Welcome to the grandest, most luxurious, most powerful, and most expensive Lexus currently on the market. The 2013 Lexus LS 600h F Sport.

Welcome to the grandest, most luxurious, most powerful, and most expensive Lexus currently on the market. The 2013 Lexus LS 600h F Sport. Here, it’s all about pampering luxury and making driving as creamy smooth and as carefree as mechanically possible.

2013 Lexus LS 600h F Sport-Australia

The LS 600h sits at the very top of the Lexus food chain and therefor is given full access to the company’s latest and greatest cutting-edge technologies. If you want to know what kind of features regular cars will offer in the future, this is your time machine.

For the 2013 model, Lexus applied its latest styling language to the LS which is immediately recognisable by glancing at the new ‘spindle grille’ layout at the front. It’s not an all-new model, but rather a comprehensive update. Lexus says up to 50 per cent of the car is all new, with around 3000 new components throughout.

As a bonus, Lexus is offering the LS range – LS 460 and LS 600h – with an F Sport pack for the first time. The F Sport option is becoming a popular sub-brand for the company, and is now available with almost every model in the showroom.

For the LS, an F Sport pack seems a bit contradictory at first, as this is not aimed at the sports sedan segment. It does give the luxury land yacht a fetching look though, and sharper handling if you or your driver desires via a number of on-board adjustable driving modes.

Prices for the LS 600h F Sport start at $217,545. It’s a lot, but it is actually a bit of a bargain compared with its nearest rivals; BMW 750i ($281,245), Jaguar XJ ($297,645), and the Mercedes-Benz S 600 ($296,475).

2013 Lexus LS 600h F Sport – THE SPECS

[column width=”47%” padding=”6%”]Engine: 5.0-litre petrol V8, hybrid electric assist
V8 output: 290kW@6400rpm / 520Nm@4000rpm
Combined output: 327kW
Transmission: CVT continuously variable
Drive type: Rear-wheel drive, limited-slip differential
Wheels: F: 19×8.0, 245/45  R: 19×8.0, 245/45
ANCAP: Not tested
Kerb weight: 2340kg[/column] [column width=”47%” padding=”0″]Power-to-weight: 7.1:1 (kg:kw)
Official fuel economy: 8.6L/100km
Economy during test: 11.0L/100km
Fuel capacity/Type: 84L/E10 compatible, 95 RON recommended
Power efficiency: 38kW:L/100km
0-100km/h as tested: 6.2 seconds
Priced from: $217,545[/column][end_columns]

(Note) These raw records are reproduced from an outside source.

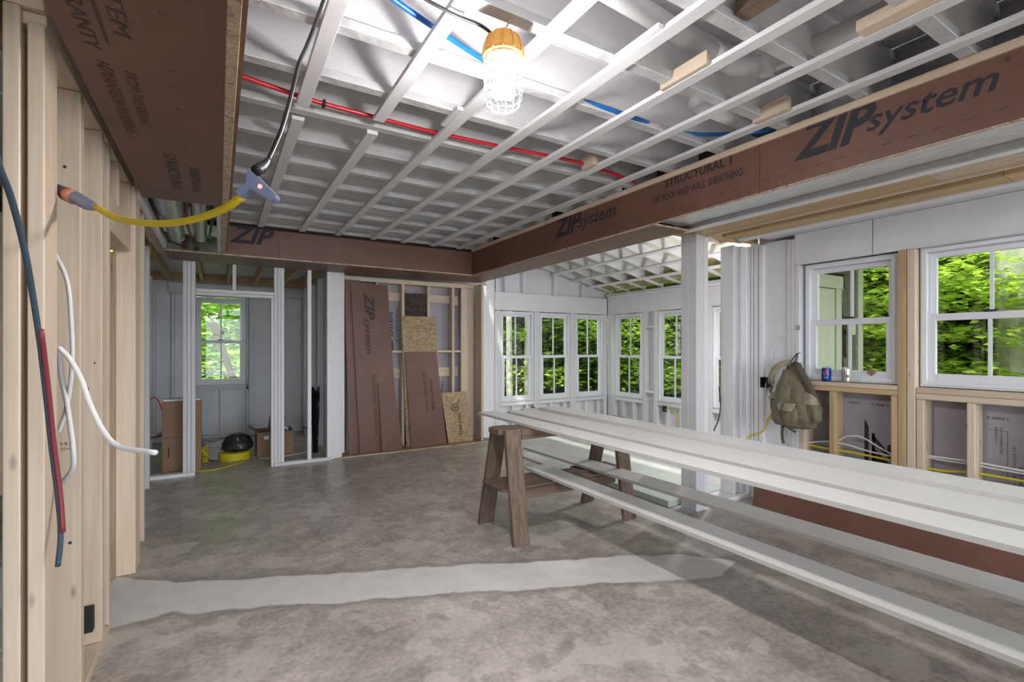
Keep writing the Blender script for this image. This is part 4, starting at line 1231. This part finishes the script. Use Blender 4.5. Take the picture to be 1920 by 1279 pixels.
bm_box(bm, 4.04, 4.10, 2.47, 2.475, 1.0, 1.09, .001); bm_box(bm, 4.04, 4.10, 2.524, 2.529, 1.0, 1.09, .001)
bm_box(bm, 4.04, 4.10, 2.475, 2.524, 1.0, 1.005, .001); bm_box(bm, 4.04, 4.10, 2.475, 2.524, 1.085, 1.09, .001); bm_box(bm, 4.095, 4.10, 2.475, 2.524, 1.005, 1.085)
for v in bm.verts: v.co -= Vector((4.07, 2.53, 1.0))
link('box_shell', bm, BLACK, jb, (4.07, 2.53, 1.0))
tag(box('hanging_tag', 4.09, 4.098, 2.22, 2.245, 1.49, 1.53, GREY_R), 'small grey tag stuck beside the left of the two right windows', 'tag')

# ---- cans
def can(label, y, x, m, zb):
    t = thing('soda_can', label, 'can', (x, y, zb))
    bm = bmesh.new()
    lathe(bm, [(0, .006), (.022, .004), (.026, 0), (.028, .003), (.0325, .012), (.033, .015), (.033, .100), (.0315, .106)], seg=32)
    link('body', bm, m, t, (x, y, zb), smooth=True)
    bm = bmesh.new()
    lathe(bm, [(.0315, .106), (.0275, .115), (.0272, .118), (.0258, .118), (.0252, .113), (0, .113)], seg=32)
    link('rim', bm, ALU, t, (x, y, zb), smooth=True)
    bm = bmesh.new(); bm_box(bm, -.006, .006, -.011, .011, .1135, .115, .0004)
    link('pull_tab', bm, ALU, t, (x, y, zb))
    return t
def decal(t, x, y, zb, a0, z0, r_a, r_z, m, name='print', tilt=0, clip=None, R=.0333):
    bm = bmesh.new()
    n = 20
    c = bm.verts.new((R*math.cos(a0), R*math.sin(a0), z0)); vs = []
    for i in range(n):
        q = 2*PI*i/n
        u, v = r_a*math.cos(q), r_z*math.sin(q)
        if clip: u, v = clip(u, v)
        a = a0+(u*math.cos(tilt)-v*math.sin(tilt))/R
        z = z0+u*math.sin(tilt)+v*math.cos(tilt)
        vs.append(bm.verts.new((R*math.cos(a), R*math.sin(a), z)))
    for i in range(n): bm.faces.new((c, vs[i], vs[(i+1) % n]))
    bmesh.ops.recalc_face_normals(bm, faces=bm.faces)
    return link(name, bm, m, t, (x, y, zb))
ca = can('blue soda can with red and white round emblem on the window sill', 2.035, 4.135, CANB, 1.0785)
A0 = math.atan2(-2.035, -4.135)-.1
decal(ca, 4.135, 2.035, 1.0785, A0, .068, .017, .019, CANW, tilt=-.5)
decal(ca, 4.135, 2.035, 1.0785, A0, .074, .014, .012, CANR, tilt=-.5, R=.0336)
decal(ca, 4.135, 2.035, 1.0785, A0-.05, .057, .012, .006, CANB, tilt=-.5, R=.0337)
text('pepsi', (4.135+.034*math.cos(A0)+.012*math.sin(A0)*-1*-1, 2.035+.034*math.sin(A0)+.011, 1.0785+.03), (.45, -.9, 0), (0, 0, 1), .009, CANW, ca, width=.026, bold=.01, lift=.002)
cb = can('silver soda can with dark red mark on the window sill', 1.89, 4.135, ALU, 1.0785)
A1 = math.atan2(-1.89, -4.135)+.25
decal(cb, 4.135, 1.89, 1.0785, A1, .05, .011, .012, CANM)
text('diet', (4.135+.034*math.cos(A1-.6), 1.89+.034*math.sin(A1-.6)+.01, 1.0785+.072), (.45, -.9, 0), (0, 0, 1), .012, INK, cb, width=.022, lift=.002)
cup = thing('plastic_cup', 'clear plastic cup beside the silver can on the sill', 'cup', (4.15, 1.82, 1.0785))
bm = bmesh.new(); lathe(bm, [(0, 0), (.024, 0), (.031, .085), (.033, .088), (.030, .086), (.023, .003), (0, .003)], seg=24)
link('cup_wall', bm, GLASS, cup, (4.15, 1.82, 1.0785), smooth=True)
bm = bmesh.new(); bm_box(bm, -.001, .001, -.022, .022, -.022, .022); bmesh.ops.rotate(bm, verts=bm.verts, cent=(0, 0, 0), matrix=Matrix.Rotation(.7, 3, 'X'))
tag(link('tan_note', bm, CARD, None, (4.148, 1.73, 1.165)), 'small tan paper square stuck on the lower sash near the cans', 'note')

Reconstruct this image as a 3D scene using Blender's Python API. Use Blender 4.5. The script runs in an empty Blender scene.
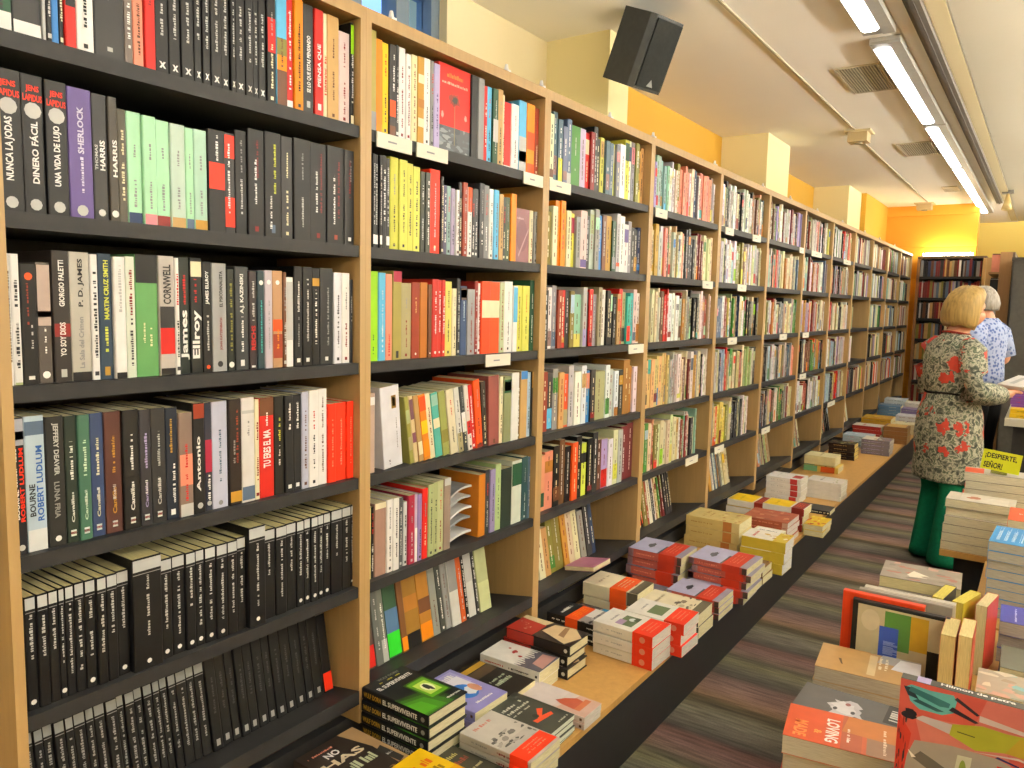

2013 Lexus LS 600h F Sport-ocean

2013 Lexus LS 600h F Sport – THE PACKAGE

Stepping foot in the LS 600h is a bit of a surreal experience. There is a distinct quality, an ambiance which exists in the cabin. It’s steaming with prestige. From the really soft leather seats, which are perforated for the electric heating and cooling system to breath, to the soft-touch switches, soft-close compartments and doors, and the soft mood lighting; it’s all about relaxation and calmness.

If your heart rate is a little high one day and you’re flustered after a long day at work, the LS 600h has the ability to bring you down to a soothing frame of mind in one short drive. During our time with the car, whenever we jumped in, we always felt refreshed and much more relaxed after the journey. In fact, sitting in traffic has never been so pleasant. So why is this? Let’s take a look at some of the finer attention to detail.

The climate control air-conditioning is not your typical on-off setup. There are 20 air outlet vents throughout the cabin. This allows the on-board monitors to adjust specifically which areas of the cabin need heating or cooling. Lexus calls it Climate Concierge.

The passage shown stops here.